CU/HS 399 - Jewish Life in Vienna: Past and Present
Vienna has always been—and continues to be—a palimpsest of Jewish life: a city layered with traces of Jewish presence, written and rewritten over time. Three mass expulsions (1420/21, 1669/70, and 1938–45) stand in stark contrast to periods of flourishing cultural and intellectual life, particularly during the 19th and early 20th centuries. In 1938, the year of the Anschluss, Vienna was home to nearly 200,000 Jewish residents, making it the largest Jewish city in the German-speaking world—surpassing even Berlin, both in absolute numbers and relative proportion. Today, eight decades after the Shoah, this number stands at 12,000. Yet it is a mix of Jewish immigration from Eastern Europe since the 1970s, a growing historical awareness—especially regarding the Nazi period—
and a renewed Jewish self-confidence that make Jewish life a lasting and visible presence in contemporary Vienna.
In this class, we will explore the rich and complex history of Jewish life in Vienna. We will examine what it means to “read” a city from a historical perspective, with a particular focus on its Jewish dimensions.
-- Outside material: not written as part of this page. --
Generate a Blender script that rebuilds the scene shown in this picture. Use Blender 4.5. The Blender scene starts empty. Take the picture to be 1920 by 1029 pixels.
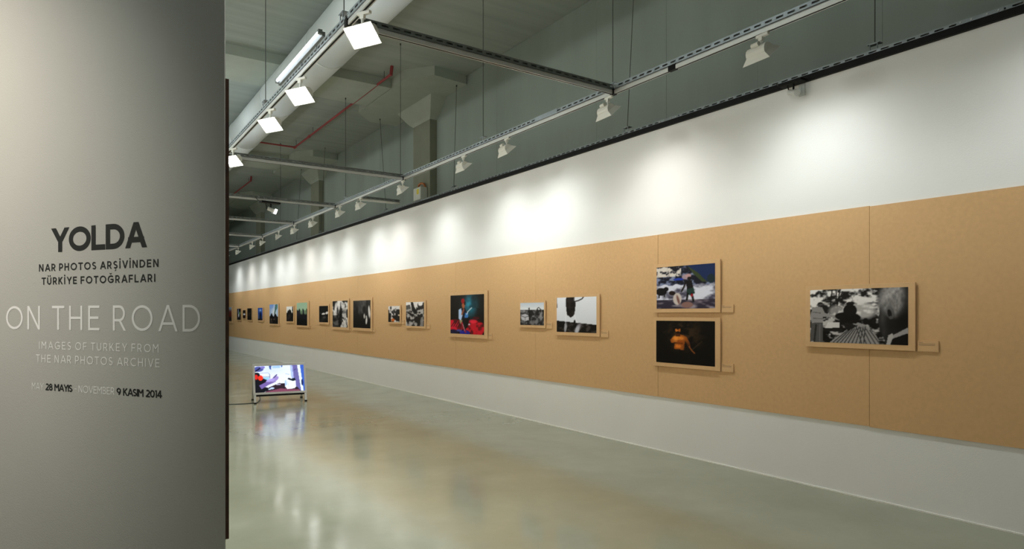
import bpy, bmesh, math, random
import numpy as np
from mathutils import Vector, Matrix

# ------------------------------------------------------------------ camera, world, lights, exposure
C = bpy.context.scene.collection
S = bpy.context.scene
TH = math.radians(34.07); CO = math.cos(TH); SI = math.sin(TH)
F = 1211.0; HOR = 589.0; EYE = 1.55

cam_d = bpy.data.cameras.new('camera'); cam = bpy.data.objects.new('camera', cam_d); C.objects.link(cam)
cam.location = (0, 0, EYE); cam.rotation_euler = (math.pi/2, 0, -TH)
cam_d.sensor_width = 36; cam_d.lens = F/1920*36; cam_d.shift_y = (HOR-514.5)/1920
cam_d.clip_start = 0.05; cam_d.clip_end = 200
S.camera = cam
S.view_settings.view_transform = 'Standard'; S.view_settings.look = 'None'
S.view_settings.gamma = 1; S.view_settings.use_curve_mapping = False
S.view_settings.exposure = 0.0

world = bpy.data.worlds.new('world'); S.world = world; world.use_nodes = True
world.node_tree.nodes['Background'].inputs[0].default_value = (0.88, 0.90, 0.84, 1)
world.node_tree.nodes['Background'].inputs[1].default_value = 0.08

POW_WASH = 72.0      # wall washers on the right-hand track
POW_LEFT = 175.0      # floodlights on the left-hand track
WARM = (1.0, 0.97, 0.93)
NEUT = (0.97, 1.0, 0.985)

def hall(loc, power, color=(.93, 1.0, .96), r=.25):  # unseen point light, added as fill to brighten the hall
    l = bpy.data.lights.new('fill_light', 'POINT'); l.energy = power; l.color = color; l.shadow_soft_size = r
    o = bpy.data.objects.new('fill_light', l); C.objects.link(o); o.location = loc
for hl in ((-2.6, 6.5, 4.9), (-2.6, 13.0, 4.9), (-2.6, 20.0, 4.9), (-2.6, 27.0, 4.9)): hall(hl, 195)
hall((-3.0, -1.5, 4.9), 35, (1, .95, .86))  # added fill over the entrance, no lamp modelled
def spot(name, loc, target, power, color, size=2.4, blend=1.0, r=0.05):
    l = bpy.data.lights.new(name, 'SPOT'); l.energy = power; l.color = color
    l.spot_size = size; l.spot_blend = blend; l.shadow_soft_size = r
    o = bpy.data.objects.new(name, l); C.objects.link(o); o.location = loc
    o.rotation_euler = (Vector(target)-Vector(loc)).to_track_quat('-Z', 'Y').to_euler()
    return o
# entrance side: lamps of the lobby behind and above the camera, shining on the title wall
spot('lobby_spotlight', (-2.05, 3.15, 3.5), (-1.2, 4.3, 2.4), 250, (1.0, 0.88, 0.78), 1.9, 1.0, 0.08)
spot('lobby_spotlight', (-1.5, 1.3, 3.7), (-0.35, 3.9, 1.85), 115, (0.98, 1.0, 0.94), .95, 1.0, 0.1)

# ------------------------------------------------------------------ projection helpers (photo pixel -> place)
def ray(px):
    t = (px-960)/F
    return CO*t+SI, CO-SI*t           # lateral and forward per unit depth
def on_x(px, L):                      # forward distance where the ray meets the plane x = L
    a, b = ray(px); return L*b/a
def depth(x, y): return x*SI+y*CO
def z_at(py, x, y): return EYE+(HOR-py)*depth(x, y)/F
def wall_pt(px, py, L): y = on_x(px, L); return y, z_at(py, L, y)
def plane_z(px, py, z):               # point where the ray meets height z
    d = (z-EYE)*F/(HOR-py); a, b = ray(px); return a*d, b*d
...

We’ll engage with the city’s “grammar”—its streets, sites, past and future tenses—as well as its wounds and its present state. In order to do so, we will work with a mix of primary and secondary literature as well as films. Students will visit the Jewish Museum Vienna, the Leopold Museum, and the Documentation Center of Austrian Resistance, participate in a walking tour, and hear from a guest speaker. Assignments include written and oral responses to the readings, presentations, a midterm exam, and a final project.